● Data items:

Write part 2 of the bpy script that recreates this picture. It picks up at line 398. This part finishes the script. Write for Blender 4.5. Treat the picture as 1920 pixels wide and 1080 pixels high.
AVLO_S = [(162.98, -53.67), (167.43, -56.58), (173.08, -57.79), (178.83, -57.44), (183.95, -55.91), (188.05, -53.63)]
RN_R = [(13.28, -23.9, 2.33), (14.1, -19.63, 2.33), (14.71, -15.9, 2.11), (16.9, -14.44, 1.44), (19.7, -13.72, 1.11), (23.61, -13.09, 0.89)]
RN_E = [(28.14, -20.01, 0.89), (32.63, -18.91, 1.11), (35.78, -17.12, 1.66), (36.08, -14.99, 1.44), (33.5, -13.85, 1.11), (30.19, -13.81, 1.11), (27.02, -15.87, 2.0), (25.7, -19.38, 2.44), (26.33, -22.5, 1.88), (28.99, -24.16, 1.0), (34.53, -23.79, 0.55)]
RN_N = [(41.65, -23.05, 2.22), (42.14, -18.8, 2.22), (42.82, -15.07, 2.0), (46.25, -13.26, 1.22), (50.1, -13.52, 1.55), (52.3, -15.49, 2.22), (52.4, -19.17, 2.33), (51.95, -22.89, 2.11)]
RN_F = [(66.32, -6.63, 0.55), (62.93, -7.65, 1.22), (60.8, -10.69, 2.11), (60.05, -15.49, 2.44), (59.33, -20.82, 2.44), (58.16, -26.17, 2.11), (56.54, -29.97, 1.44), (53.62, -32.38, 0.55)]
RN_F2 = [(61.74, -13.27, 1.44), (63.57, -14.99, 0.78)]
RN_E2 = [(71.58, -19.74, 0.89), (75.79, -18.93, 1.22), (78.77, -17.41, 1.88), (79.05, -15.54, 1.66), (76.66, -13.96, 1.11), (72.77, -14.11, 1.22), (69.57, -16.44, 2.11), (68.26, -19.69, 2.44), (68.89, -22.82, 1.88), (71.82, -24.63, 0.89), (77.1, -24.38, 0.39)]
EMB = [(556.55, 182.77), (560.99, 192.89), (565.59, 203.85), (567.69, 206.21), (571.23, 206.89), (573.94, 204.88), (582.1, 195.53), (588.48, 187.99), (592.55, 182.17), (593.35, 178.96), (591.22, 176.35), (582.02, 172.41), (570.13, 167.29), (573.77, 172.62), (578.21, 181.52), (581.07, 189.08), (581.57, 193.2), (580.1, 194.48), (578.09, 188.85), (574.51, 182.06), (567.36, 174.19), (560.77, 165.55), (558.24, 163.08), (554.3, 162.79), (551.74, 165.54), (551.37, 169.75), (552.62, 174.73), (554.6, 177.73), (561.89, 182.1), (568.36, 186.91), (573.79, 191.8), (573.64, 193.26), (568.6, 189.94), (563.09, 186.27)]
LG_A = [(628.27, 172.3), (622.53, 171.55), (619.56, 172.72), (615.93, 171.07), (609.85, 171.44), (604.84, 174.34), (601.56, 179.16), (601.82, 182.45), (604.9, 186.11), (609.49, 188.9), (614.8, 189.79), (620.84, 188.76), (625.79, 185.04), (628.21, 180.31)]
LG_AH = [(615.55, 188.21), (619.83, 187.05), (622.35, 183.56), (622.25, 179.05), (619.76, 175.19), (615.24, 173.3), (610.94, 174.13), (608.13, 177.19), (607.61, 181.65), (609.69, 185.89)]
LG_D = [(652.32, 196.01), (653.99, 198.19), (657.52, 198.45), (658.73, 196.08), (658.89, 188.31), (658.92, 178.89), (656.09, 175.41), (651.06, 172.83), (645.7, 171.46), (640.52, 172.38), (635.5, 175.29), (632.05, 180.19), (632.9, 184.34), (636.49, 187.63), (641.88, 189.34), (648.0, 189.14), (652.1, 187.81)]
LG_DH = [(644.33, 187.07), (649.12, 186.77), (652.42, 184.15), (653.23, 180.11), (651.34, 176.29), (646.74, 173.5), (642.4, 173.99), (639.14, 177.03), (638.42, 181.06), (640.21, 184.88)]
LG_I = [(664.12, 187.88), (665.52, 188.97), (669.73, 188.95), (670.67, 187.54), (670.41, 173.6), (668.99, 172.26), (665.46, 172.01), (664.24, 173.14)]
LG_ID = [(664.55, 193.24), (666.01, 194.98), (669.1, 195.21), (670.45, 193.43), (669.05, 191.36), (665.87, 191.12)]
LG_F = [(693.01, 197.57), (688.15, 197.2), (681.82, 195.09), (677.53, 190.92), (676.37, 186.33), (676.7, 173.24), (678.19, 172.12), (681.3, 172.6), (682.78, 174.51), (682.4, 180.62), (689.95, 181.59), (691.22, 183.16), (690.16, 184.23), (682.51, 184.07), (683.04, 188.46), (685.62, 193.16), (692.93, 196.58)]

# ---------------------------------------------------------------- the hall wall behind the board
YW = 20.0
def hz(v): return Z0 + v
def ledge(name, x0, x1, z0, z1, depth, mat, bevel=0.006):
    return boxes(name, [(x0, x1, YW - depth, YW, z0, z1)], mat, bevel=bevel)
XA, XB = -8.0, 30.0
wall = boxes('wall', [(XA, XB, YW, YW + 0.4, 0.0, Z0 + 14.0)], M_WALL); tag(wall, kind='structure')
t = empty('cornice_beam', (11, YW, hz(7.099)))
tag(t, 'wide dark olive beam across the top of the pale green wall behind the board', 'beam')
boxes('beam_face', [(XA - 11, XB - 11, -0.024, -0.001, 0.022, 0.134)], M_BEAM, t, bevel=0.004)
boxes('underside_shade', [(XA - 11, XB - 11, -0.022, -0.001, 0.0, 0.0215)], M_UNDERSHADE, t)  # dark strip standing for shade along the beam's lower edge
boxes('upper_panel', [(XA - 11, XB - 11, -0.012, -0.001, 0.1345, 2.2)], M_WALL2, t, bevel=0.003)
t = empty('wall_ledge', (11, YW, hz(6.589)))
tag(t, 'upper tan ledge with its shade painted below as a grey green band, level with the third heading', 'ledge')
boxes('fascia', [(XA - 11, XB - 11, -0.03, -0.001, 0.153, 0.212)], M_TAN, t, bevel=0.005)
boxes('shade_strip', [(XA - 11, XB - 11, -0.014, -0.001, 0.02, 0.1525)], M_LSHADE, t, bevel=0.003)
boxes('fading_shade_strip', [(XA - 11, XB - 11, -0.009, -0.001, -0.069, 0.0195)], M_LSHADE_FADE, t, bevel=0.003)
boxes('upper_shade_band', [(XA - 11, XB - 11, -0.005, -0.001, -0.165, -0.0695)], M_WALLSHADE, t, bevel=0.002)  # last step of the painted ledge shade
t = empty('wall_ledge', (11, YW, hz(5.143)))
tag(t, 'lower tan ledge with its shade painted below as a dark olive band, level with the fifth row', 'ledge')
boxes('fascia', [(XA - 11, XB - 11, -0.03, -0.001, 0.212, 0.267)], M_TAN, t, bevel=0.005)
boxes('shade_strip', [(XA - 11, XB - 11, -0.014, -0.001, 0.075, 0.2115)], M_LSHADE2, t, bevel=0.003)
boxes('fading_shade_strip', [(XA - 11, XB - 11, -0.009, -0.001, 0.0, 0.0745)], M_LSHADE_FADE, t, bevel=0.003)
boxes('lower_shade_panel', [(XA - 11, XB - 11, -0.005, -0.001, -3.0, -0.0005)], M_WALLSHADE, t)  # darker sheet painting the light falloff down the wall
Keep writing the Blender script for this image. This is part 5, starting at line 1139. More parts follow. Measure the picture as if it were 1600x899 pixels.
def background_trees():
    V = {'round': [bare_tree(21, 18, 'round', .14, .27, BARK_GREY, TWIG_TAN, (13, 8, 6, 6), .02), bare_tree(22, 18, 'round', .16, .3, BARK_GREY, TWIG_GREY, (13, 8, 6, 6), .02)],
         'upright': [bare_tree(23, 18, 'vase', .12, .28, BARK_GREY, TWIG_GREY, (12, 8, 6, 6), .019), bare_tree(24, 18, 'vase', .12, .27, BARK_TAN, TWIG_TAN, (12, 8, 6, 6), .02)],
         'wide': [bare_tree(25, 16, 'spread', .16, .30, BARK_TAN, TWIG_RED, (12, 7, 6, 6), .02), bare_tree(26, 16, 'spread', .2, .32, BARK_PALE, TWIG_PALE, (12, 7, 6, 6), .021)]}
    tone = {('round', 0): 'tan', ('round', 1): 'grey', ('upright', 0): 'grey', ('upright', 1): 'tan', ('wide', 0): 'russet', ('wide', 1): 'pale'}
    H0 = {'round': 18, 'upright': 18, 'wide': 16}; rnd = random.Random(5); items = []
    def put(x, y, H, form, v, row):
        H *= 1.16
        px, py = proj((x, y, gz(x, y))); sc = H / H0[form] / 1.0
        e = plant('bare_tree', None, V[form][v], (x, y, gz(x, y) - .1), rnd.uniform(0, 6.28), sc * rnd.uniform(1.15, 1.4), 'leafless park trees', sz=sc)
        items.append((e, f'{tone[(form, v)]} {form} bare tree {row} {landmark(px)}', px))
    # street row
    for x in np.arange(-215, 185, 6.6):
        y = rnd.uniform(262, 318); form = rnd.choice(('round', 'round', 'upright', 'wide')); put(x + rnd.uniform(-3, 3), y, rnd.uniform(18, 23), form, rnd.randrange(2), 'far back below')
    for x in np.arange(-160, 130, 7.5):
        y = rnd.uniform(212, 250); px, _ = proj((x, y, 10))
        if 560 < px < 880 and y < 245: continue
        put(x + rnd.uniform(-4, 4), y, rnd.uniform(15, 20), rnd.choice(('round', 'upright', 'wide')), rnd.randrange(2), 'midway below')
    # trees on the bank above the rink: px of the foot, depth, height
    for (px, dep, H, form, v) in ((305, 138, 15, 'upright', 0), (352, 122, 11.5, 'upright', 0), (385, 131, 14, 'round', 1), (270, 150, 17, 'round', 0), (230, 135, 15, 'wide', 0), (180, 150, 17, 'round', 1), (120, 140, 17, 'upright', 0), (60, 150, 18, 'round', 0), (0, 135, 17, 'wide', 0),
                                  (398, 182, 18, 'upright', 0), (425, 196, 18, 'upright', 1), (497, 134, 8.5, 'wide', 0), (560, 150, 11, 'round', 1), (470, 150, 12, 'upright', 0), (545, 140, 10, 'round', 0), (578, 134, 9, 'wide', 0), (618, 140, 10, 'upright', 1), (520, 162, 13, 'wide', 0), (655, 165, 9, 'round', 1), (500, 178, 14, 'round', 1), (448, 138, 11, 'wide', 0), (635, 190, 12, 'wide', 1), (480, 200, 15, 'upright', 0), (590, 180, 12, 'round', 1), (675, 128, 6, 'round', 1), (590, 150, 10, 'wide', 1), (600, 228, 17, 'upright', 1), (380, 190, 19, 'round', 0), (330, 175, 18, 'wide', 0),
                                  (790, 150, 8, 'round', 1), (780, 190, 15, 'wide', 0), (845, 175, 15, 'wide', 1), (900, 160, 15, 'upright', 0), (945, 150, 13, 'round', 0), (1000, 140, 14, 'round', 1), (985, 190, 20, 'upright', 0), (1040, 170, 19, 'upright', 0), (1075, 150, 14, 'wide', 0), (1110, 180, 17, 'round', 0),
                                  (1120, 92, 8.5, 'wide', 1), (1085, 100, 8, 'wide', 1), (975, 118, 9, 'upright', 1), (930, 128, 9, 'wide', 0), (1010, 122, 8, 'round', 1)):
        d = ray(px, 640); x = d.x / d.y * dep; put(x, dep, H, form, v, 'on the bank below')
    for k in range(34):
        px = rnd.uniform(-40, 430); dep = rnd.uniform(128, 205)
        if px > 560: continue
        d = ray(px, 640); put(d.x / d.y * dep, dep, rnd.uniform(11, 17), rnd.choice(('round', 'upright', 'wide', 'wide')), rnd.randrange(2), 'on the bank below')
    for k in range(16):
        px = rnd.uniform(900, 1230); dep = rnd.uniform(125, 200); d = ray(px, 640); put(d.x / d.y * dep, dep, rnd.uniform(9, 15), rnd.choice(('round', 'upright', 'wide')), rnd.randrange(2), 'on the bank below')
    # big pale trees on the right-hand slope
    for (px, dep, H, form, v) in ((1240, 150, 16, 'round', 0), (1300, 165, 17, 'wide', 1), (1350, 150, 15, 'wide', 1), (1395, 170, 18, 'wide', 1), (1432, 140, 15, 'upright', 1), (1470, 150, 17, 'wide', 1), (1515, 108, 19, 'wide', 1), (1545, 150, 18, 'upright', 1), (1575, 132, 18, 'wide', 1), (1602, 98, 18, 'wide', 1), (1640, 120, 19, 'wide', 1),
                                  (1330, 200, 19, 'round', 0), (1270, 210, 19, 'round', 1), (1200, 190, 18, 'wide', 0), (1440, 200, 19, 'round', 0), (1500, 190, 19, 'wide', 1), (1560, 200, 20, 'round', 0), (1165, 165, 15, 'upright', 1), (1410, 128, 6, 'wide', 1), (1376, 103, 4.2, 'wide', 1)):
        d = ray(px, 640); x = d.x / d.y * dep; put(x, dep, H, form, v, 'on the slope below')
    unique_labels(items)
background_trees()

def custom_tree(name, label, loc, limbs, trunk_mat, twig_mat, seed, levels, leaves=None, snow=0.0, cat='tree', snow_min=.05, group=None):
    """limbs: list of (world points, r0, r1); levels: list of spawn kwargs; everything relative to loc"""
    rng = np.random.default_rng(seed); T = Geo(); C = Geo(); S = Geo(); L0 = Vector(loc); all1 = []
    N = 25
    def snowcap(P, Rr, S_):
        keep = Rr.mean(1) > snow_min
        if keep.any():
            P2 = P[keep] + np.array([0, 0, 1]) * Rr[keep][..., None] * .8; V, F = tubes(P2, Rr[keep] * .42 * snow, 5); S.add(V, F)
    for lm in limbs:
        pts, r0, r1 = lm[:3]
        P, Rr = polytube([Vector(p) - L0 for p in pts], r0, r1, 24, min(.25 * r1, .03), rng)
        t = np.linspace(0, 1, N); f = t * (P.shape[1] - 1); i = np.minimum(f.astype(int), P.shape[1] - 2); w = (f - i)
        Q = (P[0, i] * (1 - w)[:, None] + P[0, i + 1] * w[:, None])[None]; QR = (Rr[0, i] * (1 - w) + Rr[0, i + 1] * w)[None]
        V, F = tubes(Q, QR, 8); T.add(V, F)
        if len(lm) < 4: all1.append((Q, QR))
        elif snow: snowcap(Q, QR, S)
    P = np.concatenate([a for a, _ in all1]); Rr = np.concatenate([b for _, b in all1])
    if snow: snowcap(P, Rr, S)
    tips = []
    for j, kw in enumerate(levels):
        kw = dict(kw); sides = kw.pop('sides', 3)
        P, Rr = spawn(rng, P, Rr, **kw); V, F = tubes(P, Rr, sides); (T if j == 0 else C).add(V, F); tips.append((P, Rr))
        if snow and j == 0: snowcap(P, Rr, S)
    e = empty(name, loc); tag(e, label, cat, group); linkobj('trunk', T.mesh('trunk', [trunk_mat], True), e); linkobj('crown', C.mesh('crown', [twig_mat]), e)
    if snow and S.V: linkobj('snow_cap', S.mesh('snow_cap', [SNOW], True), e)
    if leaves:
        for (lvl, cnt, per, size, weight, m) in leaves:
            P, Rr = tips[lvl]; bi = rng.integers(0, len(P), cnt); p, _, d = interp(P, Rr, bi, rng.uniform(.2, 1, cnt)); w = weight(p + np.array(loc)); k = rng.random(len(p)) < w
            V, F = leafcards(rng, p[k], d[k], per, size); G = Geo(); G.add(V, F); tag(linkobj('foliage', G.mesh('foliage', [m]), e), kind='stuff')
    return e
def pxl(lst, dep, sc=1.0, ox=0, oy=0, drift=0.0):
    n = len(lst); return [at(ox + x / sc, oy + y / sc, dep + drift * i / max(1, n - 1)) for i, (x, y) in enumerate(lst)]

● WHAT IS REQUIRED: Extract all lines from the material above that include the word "pixels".

● FINISHED ANSWER:
Write part 2 of the bpy script that recreates this picture. It picks up at line 398. This part finishes the script. Write for Blender 4.5. Treat the picture as 1920 pixels wide and 1080 pixels high.
Keep writing the Blender script for this image. This is part 5, starting at line 1139. More parts follow. Measure the picture as if it were 1600x899 pixels.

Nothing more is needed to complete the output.